# Instructions to follow
Scan the lines below for the string "pixels" and report how many lines contain it, giving only the number.

# Raw data

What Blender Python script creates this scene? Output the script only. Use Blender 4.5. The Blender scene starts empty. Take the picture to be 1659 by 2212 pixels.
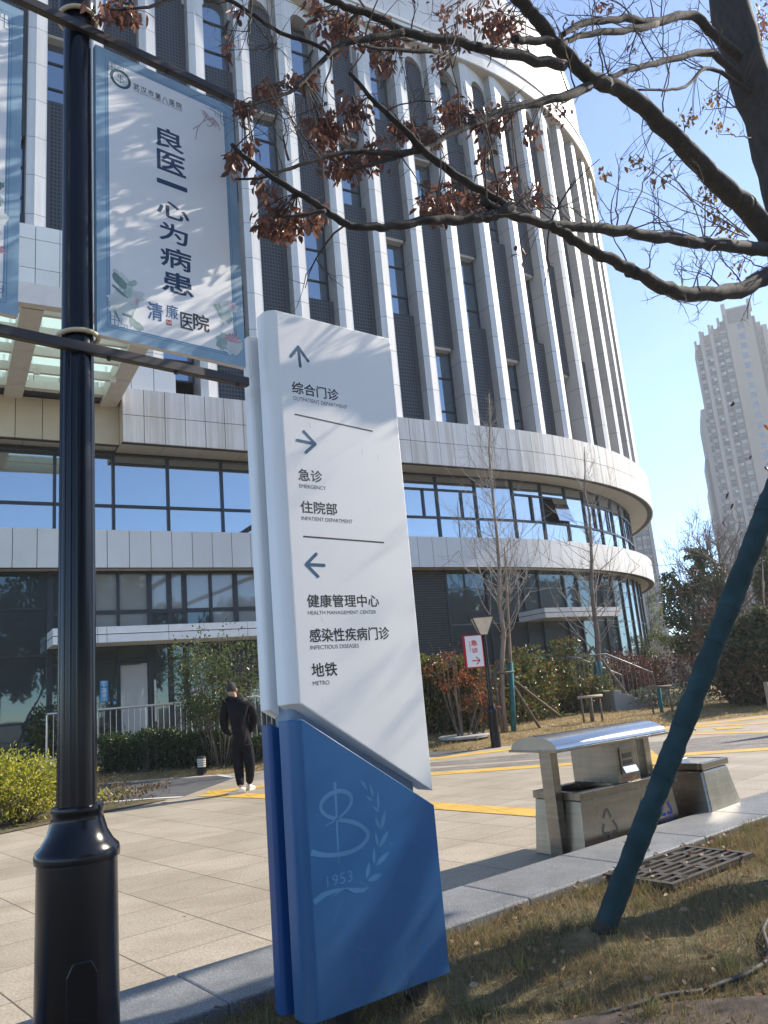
import bpy, math, random
import numpy as np
from mathutils import Vector, Matrix, Quaternion
rad = math.radians
sc = bpy.context.scene
C = sc.collection
random.seed(7)
rng = np.random.default_rng(11)

# ------------------------------------------------------------------ camera
F_PX, CX, CY, CAM_H = 1693.83, 829.5, 1106.0, 1.46
PITCH, ROLL = 0.22269, 0.08835
_up = np.array([-math.sin(ROLL)*math.cos(PITCH), math.cos(ROLL)*math.cos(PITCH), -math.sin(PITCH)])
_fh = np.array([0, 0, -1.0]); _fh = _fh - _fh.dot(_up)*_up; _fh /= np.linalg.norm(_fh)
_rt = np.cross(_fh, _up)
RCW = np.array([_rt, _fh, _up])
cam_d = bpy.data.cameras.new('camera'); cam = bpy.data.objects.new('camera', cam_d); C.objects.link(cam)
m4 = Matrix([[*RCW[0], 0], [*RCW[1], 0], [*RCW[2], CAM_H], [0, 0, 0, 1]])
cam.matrix_world = m4
cam_d.sensor_fit = 'VERTICAL'; cam_d.sensor_height = 36.0; cam_d.lens = 36.0*F_PX/2212.0
cam_d.clip_start = 0.05; cam_d.clip_end = 3000
sc.camera = cam

# ------------------------------------------------------------------ light
SUN_AZ, SUN_EL = 27.5, 34.0          # azimuth counted from +X towards +Y
sv = Vector((math.cos(rad(SUN_EL))*math.cos(rad(SUN_AZ)), math.cos(rad(SUN_EL))*math.sin(rad(SUN_AZ)), math.sin(rad(SUN_EL))))
world = bpy.data.worlds.new('World'); sc.world = world; world.use_nodes = True
wn = world.node_tree.nodes; sky = wn.new('ShaderNodeTexSky'); sky.sky_type = 'NISHITA'
sky.sun_disc = False; sky.sun_elevation = rad(SUN_EL); sky.sun_rotation = rad(90-SUN_AZ)
sky.air_density = 0.62; sky.dust_density = 0.0; sky.ozone_density = 2.2; sky.altitude = 20
world.node_tree.links.new(sky.outputs[0], wn['Background'].inputs[0])
wn['Background'].inputs[1].default_value = 0.15
sun_d = bpy.data.lights.new('sun', 'SUN'); sun_d.energy = 4.6; sun_d.angle = rad(0.53); sun_d.color = (1, 0.90, 0.76)
sun = bpy.data.objects.new('sun', sun_d); C.objects.link(sun); sun.rotation_euler = sv.to_track_quat('Z', 'Y').to_euler()
sc.view_settings.view_transform = 'Standard'; sc.view_settings.look = 'None'
sc.view_settings.gamma = 1.0; sc.view_settings.exposure = 1.12
sc.cycles.max_bounces = 8; sc.cycles.transparent_max_bounces = 16

# ------------------------------------------------------------------ measuring helpers (photo pixels of a 1659 x 2212 copy to places in the world)
CAMP = np.array([0, 0, CAM_H])
def ray(x, y): return RCW @ np.array([(x-CX)/F_PX, -(y-CY)/F_PX, -1.0])
def G(x, y, z=0.0):
    r = ray(x, y); return CAMP + r*((z-CAM_H)/r[2])
def atY(x, y, Y):
    r = ray(x, y); return CAMP + r*(Y/r[1])
def zat(x, y, p):
    r = ray(x, y); return CAM_H + r[2]*math.hypot(p[0], p[1])/math.hypot(r[0], r[1])
LAWN_B = [(-40, 20), (-6.8, 17.9), (-4, 17.6), (-2, 17.6), (.5, 18.7), (1.2, 18.1), (2.86, 18.6), (7.2, 20.4), (9.35, 21.0), (45, 31)]
def lawn_z(x, y):
    yb = np.interp(x, [b[0] for b in LAWN_B], [b[1] for b in LAWN_B])
    return .025 + min(.24, .1*max(0, y-yb))
def GL(x, y):
    r = ray(x, y); t = 8.0
    while t < 90:
        p = CAMP + r*t
        if p[2] <= lawn_z(p[0], p[1]): return np.array([p[0], p[1], lawn_z(p[0], p[1])])
        t += .02
    return G(x, y)

# ------------------------------------------------------------------ mesh builder
def V(p): return np.array(p, float)
def nrm(v):
    v = V(v); return v/max(1e-9, np.linalg.norm(v))
class MB:
    def __init__(s): s.v = []; s.f = []
    def add(s, vs, fs):
        o = len(s.v); s.v += [tuple(map(float, p)) for p in vs]; s.f += [tuple(i+o for i in f) for f in fs]
    def poly(s, pts): s.add(pts, [tuple(range(len(pts)))])
    def hexa(s, p):   # 8 points: bottom 4, top 4
        s.add(p, [(3, 2, 1, 0), (4, 5, 6, 7), (0, 1, 5, 4), (1, 2, 6, 5), (2, 3, 7, 6), (3, 0, 4, 7)])
    def obox(s, o, ux, uy, uz):
        o, ux, uy, uz = map(V, (o, ux, uy, uz))
        s.hexa([o, o+ux, o+ux+uy, o+uy, o+uz, o+ux+uz, o+ux+uy+uz, o+uy+uz])
    def box(s, x0, y0, z0, x1, y1, z1): s.obox((x0, y0, z0), (x1-x0, 0, 0), (0, y1-y0, 0), (0, 0, z1-z0))
    def prism(s, pts, z0, z1):  # plan polygon counter-clockwise
        n = len(pts)
        vs = [(p[0], p[1], z0 if np.isscalar(z0) else z0[i]) for i, p in enumerate(pts)] + [(p[0], p[1], z1 if np.isscalar(z1) else z1[i]) for i, p in enumerate(pts)]
        s.add(vs, [tuple(range(n))[::-1], tuple(range(n, 2*n))] + [(i, (i+1) % n, n+(i+1) % n, n+i) for i in range(n)])
    def extr(s, pts, d):       # 3d polygon pushed along d
        n = len(pts); d = V(d)
        s.add([V(p) for p in pts]+[V(p)+d for p in pts], [tuple(range(n))[::-1], tuple(range(n, 2*n))] + [(i, (i+1) % n, n+(i+1) % n, n+i) for i in range(n)])
    def tube(s, pts, rr, n=8, cap=True):
        pts = [V(p) for p in pts]
        if np.isscalar(rr): rr = [rr]*len(pts)
        vs = []; fs = []; ref = None
        for i, p in enumerate(pts):
            t = nrm(pts[min(i+1, len(pts)-1)]-pts[max(i-1, 0)])
            if ref is None: ref = nrm(np.cross(t, (0.31, 0.9, 0.2) if abs(t[1]) < .9 else (1, 0, 0)))
            a = nrm(ref - t*ref.dot(t)); ref = a; b = np.cross(t, a)
            for k in range(n):
                q = 2*math.pi*k/n; vs.append(p+(a*math.cos(q)+b*math.sin(q))*rr[i])
        for i in range(len(pts)-1):
            for k in range(n):
                k2 = (k+1) % n; fs.append((i*n+k, i*n+k2, (i+1)*n+k2, (i+1)*n+k))
        if cap: fs += [tuple(range(n))[::-1], tuple(range((len(pts)-1)*n, len(pts)*n))]
        s.add(vs, fs)
    def lathe(s, c, prof, n=32):
        vs = []; fs = []
        for r, z in prof:
            for k in range(n):
                q = 2*math.pi*k/n; vs.append((c[0]+r*math.cos(q), c[1]+r*math.sin(q), c[2]+z))
        for i in range(len(prof)-1):
            for k in range(n):
                k2 = (k+1) % n; fs.append((i*n+k, i*n+k2, (i+1)*n+k2, (i+1)*n+k))
        fs += [tuple(range(n))[::-1], tuple(range((len(prof)-1)*n, len(prof)*n))]
        s.add(vs, fs)
    def build(s, name, mat, parent=None, smooth=False, bevel=0, **kw):
        me = bpy.data.meshes.new(name); me.from_pydata(s.v, [], s.f); me.update()
        return link(name, me, mat, parent, smooth, bevel, **kw)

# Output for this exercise
2